HACHI

マチネの終わりにのHACHIのレビュー・感想・評価

マチネの終わりに(2019年製作の映画)
3.9
とても淑やかで、艶やかで。
それで感情の抑揚、機微がしっかり伝わってくる作品になっていました。

"過去は未来によって変えられる"
映画版は特にそれを主題とし、浮き彫りにするような描き方をしていたように思います。
過去に抱いた想いを今改めて振り返ってみた時、当時抱いていたものとは違った感覚になっている自分がいる。
誰もが経験し得る、そのある種思いがけない発見のような気づきを作品を通して知ることができるのは、1人の目撃者として悦ぶべきことなんだろうな、とも。

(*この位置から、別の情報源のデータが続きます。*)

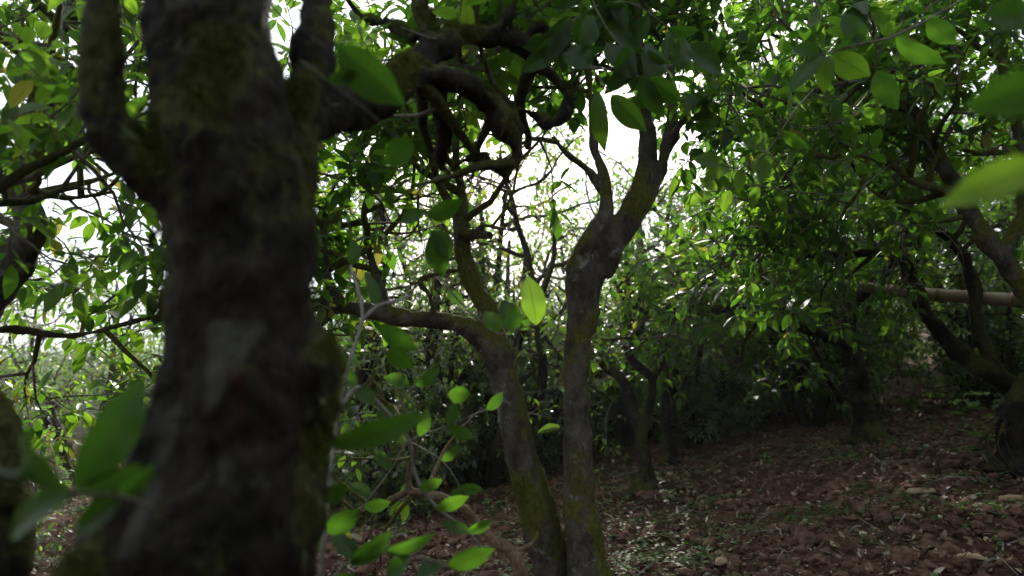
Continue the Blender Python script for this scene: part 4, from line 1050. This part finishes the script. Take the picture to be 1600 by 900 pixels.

ラストへのアプローチも原作とは異なっていましたが、これも蒔野と洋子を再び繋げる(その予感をさせる)色気あるかたちだったな、と。
さらには、素敵という言葉では形容するに足らないほど繊美で、作品にそっと彩を添え続ける音楽に、終始身を預け、浸りっぱなしでした。

二人があの後、どう時を刻むのか。
その先に想いを巡らせることは、
きっと視た者だけに赦された、
愉しみのような幸せの"硬貨"なのかもしれません。